Aliás, a legenda sobreposta à fotografia não desfere qualquer comentário pejorativo à pessoa da autora e não a vincula à categoria de “garota de programa”, interpretação esta pessoal e subjetiva, feita pela própria autora, sem qualquer correspondência com a legenda ou com a matéria publicadas. É irrelevante, pois, o fato de estar a autora representando uma personagem, no caso de uma estudante, já que ela assim se apresentou em local público e deixou ser fotografa por sua livre e espontânea vontade.
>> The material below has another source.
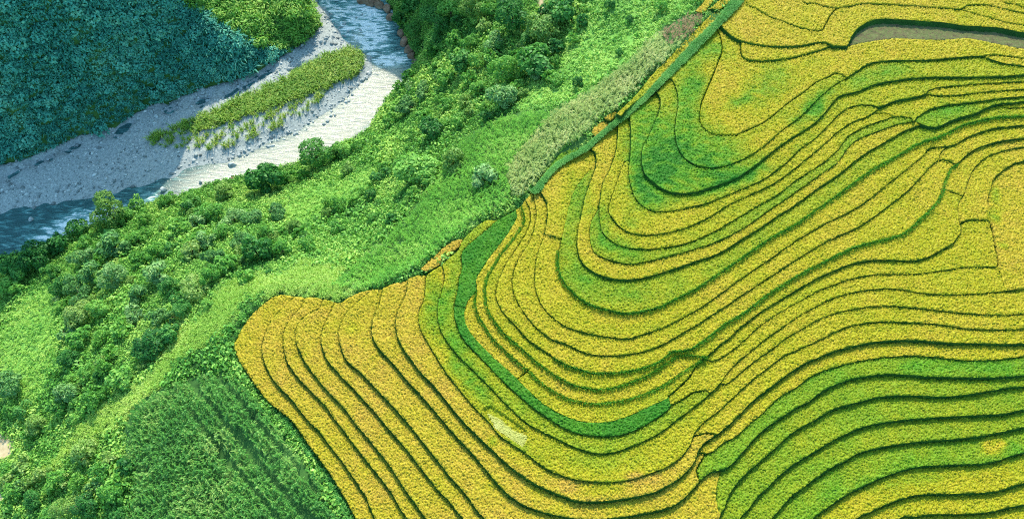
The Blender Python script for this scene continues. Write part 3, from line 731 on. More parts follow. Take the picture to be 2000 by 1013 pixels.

Outrossim, é indiferente o nome exato da casa noturna em que a autora se apresentou nos trajes em que foi fotografada, na medida em que não é possível generalizar que toda mulher que freqüente o Romanza seja garota de programa, sendo certo que nenhuma associação entre o local e sua imagem foi feita nesse sentido. Se alguma associação foi feita, segundo a autora de forma pejorativa, deveu-se mais à postura e aos trajes com que ela se apresentou, do que com o local indicado na legenda. Enfim, não me parece ter havido propósito ofensivo.

Por isso, se a autora realmente suportou constrangimentos e abalos morais, força é convir que estes se originaram de sua própria exposição, em razão de atos por ela mesma praticados. Não houve, pois, uso de imagem de forma sensacionalista ou deturpada com o propósito doloso ou culposo de ferir os direitos personalíssimos da autora, de modo que, nessa hipótese, não há que se cogitar do dever de indenizar no caso posto em julgamento.

Isto posto, JULGO IMPROCEDENTE o pedido formulado por ADRIANA MALTA BEZERRA contra EDITORA ABRIL S/A.. Em razão da sucumbência, arcará a autora com o pagamento das custas, despesas processuais e honorários advocatícios da parte contrária, que ora fixo em R$ 1.500,00, sobrestada porém a execução destas verbas, na forma do artigo 12 da Lei no. 1060/50, por ser a autora beneficiária da justiça gratuita. P.R.I.C. São Paulo, 31 de agosto de 2.006.